Entries with scene source code
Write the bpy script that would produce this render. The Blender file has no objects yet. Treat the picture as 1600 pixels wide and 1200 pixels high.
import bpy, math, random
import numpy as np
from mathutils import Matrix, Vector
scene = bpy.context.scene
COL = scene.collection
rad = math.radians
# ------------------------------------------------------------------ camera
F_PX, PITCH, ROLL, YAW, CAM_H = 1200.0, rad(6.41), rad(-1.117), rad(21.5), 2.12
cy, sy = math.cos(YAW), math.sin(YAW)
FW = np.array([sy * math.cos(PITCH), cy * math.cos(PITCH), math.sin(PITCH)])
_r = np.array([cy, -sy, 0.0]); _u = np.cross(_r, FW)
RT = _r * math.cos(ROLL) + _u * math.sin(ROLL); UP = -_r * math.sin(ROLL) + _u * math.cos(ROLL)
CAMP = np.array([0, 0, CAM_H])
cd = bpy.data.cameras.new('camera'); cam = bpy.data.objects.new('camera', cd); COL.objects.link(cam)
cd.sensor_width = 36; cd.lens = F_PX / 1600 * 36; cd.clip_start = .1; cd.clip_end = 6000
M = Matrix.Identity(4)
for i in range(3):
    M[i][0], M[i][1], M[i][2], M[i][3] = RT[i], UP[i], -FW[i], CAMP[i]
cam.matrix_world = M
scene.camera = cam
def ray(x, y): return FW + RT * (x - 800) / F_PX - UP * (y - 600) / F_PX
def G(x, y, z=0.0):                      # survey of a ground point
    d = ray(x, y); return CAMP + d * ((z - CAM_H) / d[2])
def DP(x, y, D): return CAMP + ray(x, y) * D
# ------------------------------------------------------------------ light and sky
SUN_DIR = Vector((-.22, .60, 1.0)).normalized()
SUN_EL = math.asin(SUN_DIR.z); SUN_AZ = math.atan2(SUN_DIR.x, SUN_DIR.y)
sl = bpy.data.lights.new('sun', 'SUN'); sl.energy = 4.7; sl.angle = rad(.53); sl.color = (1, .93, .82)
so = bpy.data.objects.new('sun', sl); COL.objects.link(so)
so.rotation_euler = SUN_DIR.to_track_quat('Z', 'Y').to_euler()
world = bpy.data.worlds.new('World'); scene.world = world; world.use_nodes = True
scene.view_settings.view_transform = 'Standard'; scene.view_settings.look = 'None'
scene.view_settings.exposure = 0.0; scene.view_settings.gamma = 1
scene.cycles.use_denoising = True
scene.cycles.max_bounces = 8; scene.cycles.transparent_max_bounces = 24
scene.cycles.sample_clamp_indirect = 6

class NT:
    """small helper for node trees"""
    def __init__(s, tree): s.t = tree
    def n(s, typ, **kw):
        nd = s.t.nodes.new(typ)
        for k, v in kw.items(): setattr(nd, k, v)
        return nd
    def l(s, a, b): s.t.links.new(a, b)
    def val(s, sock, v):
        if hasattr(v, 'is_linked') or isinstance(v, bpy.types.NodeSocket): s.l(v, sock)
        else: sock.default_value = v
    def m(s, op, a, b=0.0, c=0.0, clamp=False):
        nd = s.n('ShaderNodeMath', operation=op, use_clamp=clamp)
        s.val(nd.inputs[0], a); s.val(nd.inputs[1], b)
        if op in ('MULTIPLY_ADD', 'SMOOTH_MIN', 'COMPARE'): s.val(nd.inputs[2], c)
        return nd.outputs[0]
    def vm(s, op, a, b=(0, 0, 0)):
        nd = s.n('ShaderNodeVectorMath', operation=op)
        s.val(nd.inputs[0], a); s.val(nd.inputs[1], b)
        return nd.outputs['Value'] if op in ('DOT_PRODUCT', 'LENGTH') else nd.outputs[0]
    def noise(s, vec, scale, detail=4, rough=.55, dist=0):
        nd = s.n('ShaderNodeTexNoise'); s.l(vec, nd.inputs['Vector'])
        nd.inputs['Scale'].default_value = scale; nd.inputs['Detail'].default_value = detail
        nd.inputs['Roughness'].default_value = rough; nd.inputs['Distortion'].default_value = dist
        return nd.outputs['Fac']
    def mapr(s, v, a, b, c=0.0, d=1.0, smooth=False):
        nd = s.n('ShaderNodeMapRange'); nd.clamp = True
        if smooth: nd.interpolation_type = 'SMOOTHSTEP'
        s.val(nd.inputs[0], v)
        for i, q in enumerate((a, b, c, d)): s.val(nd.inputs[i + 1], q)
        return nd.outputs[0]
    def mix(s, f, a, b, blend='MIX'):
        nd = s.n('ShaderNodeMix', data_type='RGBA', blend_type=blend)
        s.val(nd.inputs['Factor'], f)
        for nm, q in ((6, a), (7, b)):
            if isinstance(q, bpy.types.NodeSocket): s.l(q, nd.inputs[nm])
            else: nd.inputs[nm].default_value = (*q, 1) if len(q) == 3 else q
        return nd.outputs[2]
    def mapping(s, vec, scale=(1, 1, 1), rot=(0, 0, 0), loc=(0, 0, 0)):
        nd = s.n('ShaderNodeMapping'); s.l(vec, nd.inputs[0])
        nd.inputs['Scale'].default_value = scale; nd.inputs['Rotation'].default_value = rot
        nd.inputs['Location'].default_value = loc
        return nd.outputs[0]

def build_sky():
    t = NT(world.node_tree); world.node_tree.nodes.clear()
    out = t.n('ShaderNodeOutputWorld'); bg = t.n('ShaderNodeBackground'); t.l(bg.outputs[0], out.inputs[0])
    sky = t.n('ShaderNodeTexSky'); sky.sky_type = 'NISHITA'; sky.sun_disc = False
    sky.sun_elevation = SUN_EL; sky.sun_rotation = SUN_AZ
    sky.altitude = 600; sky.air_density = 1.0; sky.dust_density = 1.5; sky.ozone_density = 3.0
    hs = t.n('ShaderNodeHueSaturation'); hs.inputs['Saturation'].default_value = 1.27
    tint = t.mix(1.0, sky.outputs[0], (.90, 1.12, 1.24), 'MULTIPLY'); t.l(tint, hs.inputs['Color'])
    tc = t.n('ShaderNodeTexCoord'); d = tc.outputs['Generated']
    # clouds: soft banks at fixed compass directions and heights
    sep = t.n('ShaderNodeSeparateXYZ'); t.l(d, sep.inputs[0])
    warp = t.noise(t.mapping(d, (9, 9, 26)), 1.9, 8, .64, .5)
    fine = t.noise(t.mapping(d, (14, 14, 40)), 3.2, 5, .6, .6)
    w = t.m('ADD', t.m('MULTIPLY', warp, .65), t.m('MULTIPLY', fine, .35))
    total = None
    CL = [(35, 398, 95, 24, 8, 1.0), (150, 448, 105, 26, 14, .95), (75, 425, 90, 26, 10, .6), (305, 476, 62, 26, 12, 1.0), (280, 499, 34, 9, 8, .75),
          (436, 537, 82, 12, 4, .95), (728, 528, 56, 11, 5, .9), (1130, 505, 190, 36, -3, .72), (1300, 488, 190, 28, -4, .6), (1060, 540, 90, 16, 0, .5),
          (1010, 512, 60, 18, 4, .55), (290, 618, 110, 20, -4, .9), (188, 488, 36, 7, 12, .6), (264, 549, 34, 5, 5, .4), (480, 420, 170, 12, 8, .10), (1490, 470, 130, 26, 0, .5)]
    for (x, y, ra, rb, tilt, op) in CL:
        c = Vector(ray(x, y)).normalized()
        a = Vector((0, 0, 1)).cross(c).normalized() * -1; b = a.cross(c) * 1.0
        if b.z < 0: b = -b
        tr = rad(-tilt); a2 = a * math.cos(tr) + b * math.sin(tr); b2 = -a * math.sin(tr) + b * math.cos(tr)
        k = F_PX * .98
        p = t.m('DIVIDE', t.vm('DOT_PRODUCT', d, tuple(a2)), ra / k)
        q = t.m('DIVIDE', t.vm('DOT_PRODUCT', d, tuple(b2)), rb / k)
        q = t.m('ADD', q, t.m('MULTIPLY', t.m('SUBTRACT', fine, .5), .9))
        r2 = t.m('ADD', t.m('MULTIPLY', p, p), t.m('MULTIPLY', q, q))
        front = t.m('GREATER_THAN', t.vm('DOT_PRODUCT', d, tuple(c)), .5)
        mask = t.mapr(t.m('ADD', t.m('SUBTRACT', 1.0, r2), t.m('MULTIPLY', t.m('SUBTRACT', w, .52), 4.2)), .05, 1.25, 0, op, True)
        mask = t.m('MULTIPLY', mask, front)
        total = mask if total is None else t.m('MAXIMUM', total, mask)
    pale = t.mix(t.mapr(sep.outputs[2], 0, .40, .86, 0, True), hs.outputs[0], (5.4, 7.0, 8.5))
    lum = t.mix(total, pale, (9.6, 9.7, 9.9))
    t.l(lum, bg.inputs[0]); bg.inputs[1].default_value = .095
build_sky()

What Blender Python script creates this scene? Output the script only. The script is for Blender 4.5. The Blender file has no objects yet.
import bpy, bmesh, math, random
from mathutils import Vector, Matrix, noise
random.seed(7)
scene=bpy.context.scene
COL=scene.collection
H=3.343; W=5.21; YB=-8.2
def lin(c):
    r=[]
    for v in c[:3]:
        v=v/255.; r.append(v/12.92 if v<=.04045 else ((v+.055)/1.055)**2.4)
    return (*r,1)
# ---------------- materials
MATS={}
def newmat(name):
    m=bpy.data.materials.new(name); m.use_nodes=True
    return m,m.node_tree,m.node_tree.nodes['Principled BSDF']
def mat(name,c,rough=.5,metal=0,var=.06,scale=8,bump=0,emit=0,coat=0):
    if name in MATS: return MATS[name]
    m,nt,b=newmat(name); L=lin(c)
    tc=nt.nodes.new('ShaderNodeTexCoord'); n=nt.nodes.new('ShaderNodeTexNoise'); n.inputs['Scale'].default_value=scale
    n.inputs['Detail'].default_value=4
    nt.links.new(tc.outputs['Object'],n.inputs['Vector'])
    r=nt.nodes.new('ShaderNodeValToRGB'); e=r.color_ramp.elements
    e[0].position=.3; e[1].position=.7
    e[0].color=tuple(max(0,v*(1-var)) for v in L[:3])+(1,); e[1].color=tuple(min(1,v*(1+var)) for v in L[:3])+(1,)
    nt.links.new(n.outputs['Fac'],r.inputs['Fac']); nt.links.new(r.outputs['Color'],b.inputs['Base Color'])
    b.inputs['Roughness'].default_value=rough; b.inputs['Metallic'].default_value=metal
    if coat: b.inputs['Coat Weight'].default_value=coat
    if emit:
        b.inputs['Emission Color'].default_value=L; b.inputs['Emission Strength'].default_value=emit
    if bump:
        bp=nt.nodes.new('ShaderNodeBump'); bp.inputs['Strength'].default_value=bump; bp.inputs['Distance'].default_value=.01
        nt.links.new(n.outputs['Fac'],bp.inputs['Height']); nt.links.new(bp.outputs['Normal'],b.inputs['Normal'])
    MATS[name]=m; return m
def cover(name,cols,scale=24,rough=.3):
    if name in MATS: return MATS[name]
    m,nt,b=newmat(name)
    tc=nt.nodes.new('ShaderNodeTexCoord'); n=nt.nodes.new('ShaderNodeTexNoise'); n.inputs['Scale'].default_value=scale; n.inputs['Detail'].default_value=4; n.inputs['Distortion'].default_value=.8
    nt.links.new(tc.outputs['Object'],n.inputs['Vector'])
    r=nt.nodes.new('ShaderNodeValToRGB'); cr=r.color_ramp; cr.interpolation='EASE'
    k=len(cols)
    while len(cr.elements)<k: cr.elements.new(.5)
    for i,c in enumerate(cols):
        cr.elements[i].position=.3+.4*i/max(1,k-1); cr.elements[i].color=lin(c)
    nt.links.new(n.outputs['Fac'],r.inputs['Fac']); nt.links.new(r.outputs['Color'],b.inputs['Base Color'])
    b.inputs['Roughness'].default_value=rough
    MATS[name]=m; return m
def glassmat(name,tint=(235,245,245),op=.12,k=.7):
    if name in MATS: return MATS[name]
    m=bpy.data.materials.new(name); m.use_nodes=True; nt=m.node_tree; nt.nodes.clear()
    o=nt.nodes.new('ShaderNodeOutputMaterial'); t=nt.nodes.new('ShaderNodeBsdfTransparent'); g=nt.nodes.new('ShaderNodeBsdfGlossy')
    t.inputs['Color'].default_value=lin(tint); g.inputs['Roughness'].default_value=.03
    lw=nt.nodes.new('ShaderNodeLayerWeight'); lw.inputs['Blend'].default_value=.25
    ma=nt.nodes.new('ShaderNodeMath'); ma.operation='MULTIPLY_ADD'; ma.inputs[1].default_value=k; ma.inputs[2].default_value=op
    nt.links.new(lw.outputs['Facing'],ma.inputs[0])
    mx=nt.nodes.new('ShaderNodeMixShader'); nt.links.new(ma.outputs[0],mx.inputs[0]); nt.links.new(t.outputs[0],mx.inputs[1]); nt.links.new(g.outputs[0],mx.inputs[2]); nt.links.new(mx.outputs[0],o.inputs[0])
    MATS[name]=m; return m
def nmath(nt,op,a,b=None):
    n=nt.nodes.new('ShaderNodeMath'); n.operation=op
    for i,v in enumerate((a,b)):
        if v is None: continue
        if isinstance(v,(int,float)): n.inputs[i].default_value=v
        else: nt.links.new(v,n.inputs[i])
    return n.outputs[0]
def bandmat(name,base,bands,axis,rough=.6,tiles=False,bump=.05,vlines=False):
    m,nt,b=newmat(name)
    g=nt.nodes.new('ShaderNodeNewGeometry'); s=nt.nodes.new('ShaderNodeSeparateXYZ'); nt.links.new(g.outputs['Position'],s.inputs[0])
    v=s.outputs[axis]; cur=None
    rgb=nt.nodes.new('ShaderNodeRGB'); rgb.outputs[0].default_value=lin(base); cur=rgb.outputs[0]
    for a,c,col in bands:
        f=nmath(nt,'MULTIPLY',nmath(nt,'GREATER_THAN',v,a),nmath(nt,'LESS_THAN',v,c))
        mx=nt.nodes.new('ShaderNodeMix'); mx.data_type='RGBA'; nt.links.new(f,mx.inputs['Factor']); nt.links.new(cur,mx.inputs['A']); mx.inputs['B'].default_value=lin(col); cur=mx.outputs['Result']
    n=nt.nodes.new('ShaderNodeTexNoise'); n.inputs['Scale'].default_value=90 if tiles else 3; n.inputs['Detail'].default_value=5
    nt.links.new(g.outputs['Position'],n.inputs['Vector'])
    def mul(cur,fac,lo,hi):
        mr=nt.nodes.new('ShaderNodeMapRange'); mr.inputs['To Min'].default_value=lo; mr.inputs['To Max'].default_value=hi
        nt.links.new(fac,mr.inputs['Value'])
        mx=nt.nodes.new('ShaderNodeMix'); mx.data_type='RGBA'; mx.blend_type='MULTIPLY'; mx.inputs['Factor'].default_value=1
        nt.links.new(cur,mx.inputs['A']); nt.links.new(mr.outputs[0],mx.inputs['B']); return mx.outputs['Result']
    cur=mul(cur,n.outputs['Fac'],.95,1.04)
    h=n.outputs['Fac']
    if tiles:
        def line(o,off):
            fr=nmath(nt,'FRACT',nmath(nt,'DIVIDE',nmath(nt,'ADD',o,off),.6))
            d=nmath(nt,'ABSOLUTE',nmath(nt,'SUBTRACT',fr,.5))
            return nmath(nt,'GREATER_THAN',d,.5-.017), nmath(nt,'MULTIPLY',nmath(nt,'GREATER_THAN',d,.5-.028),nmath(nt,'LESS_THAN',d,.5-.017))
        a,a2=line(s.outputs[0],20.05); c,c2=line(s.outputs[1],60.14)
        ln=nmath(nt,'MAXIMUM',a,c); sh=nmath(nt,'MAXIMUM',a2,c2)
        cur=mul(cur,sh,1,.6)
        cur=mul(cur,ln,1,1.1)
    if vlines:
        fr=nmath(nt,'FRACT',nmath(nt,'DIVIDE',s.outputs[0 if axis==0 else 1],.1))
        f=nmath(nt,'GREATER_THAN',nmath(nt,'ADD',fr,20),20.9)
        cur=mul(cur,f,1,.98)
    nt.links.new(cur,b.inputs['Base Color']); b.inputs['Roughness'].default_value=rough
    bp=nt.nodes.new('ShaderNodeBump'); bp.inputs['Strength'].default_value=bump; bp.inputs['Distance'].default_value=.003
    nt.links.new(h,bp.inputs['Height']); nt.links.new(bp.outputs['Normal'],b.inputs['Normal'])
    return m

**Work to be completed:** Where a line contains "file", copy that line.

**Task output:**
Write the bpy script that would produce this render. The Blender file has no objects yet. Treat the picture as 1600 pixels wide and 1200 pixels high.
What Blender Python script creates this scene? Output the script only. The script is for Blender 4.5. The Blender file has no objects yet.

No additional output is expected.